From the opening line of the records through the line bearing "from mathutils import Vector, Matrix", set down every line exactly.

▸ **Stored rows**
^^^^^^^^^^^^^^^^

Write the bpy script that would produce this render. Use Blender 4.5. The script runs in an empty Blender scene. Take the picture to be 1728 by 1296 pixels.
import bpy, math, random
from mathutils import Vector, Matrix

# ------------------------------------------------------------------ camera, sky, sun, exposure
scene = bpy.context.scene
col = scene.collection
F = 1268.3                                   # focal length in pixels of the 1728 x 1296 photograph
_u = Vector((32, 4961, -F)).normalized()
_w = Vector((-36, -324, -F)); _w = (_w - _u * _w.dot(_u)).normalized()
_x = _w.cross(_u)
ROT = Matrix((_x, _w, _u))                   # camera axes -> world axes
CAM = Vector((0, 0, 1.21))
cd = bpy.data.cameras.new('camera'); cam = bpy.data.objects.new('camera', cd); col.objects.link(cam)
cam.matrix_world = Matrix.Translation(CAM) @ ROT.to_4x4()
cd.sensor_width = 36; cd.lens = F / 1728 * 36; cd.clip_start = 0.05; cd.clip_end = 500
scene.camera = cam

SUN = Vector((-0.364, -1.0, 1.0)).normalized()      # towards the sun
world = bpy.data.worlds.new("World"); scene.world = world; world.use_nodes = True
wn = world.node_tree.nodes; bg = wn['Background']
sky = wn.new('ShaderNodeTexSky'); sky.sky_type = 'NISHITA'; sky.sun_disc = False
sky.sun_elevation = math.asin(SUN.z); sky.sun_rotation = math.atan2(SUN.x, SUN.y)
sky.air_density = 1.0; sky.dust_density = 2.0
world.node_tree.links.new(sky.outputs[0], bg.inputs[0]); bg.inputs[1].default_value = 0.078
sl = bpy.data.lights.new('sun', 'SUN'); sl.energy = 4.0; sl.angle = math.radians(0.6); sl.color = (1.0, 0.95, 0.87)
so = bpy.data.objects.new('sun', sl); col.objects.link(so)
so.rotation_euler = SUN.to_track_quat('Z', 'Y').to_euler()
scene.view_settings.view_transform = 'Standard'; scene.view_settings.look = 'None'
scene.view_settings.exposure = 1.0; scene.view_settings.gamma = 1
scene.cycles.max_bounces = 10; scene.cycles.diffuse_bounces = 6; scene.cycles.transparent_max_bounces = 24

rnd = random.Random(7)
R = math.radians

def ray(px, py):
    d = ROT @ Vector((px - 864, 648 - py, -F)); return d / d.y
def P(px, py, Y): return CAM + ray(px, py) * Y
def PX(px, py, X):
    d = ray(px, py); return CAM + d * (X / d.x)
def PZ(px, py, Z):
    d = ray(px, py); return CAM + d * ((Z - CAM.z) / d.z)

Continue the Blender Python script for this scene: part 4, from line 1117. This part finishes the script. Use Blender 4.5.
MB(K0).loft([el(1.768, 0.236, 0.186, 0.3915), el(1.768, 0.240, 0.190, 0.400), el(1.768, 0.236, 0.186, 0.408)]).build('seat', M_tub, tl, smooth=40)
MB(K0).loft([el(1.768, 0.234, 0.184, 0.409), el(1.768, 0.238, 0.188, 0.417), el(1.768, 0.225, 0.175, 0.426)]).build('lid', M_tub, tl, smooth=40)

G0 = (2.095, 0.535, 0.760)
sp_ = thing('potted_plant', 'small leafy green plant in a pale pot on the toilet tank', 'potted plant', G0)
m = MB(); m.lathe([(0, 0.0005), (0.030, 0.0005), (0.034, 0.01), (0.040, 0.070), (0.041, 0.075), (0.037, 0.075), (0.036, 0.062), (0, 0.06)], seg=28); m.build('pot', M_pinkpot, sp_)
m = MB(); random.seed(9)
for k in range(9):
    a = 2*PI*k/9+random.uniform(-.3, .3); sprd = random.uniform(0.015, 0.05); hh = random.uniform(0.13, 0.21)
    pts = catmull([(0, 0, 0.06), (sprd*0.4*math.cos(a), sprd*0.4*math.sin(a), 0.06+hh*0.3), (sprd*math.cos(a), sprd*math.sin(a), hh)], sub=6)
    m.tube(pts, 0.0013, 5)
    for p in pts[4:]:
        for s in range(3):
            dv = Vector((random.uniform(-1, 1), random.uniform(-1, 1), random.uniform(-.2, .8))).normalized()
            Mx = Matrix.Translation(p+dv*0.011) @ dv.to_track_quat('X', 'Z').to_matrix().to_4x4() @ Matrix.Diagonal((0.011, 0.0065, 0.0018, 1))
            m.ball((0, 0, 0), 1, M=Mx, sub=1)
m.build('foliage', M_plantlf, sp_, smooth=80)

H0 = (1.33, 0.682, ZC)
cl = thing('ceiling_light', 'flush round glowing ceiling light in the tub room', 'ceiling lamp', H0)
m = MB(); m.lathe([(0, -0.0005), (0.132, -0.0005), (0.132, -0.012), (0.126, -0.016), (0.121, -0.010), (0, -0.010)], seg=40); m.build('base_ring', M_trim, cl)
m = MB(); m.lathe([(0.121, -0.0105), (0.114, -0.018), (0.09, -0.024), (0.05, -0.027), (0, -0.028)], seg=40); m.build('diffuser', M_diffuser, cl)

^^^^^^^^^^^^^^^^

▸ **Response to this exercise**
Write the bpy script that would produce this render. Use Blender 4.5. The script runs in an empty Blender scene. Take the picture to be 1728 by 1296 pixels.
import bpy, math, random
from mathutils import Vector, Matrix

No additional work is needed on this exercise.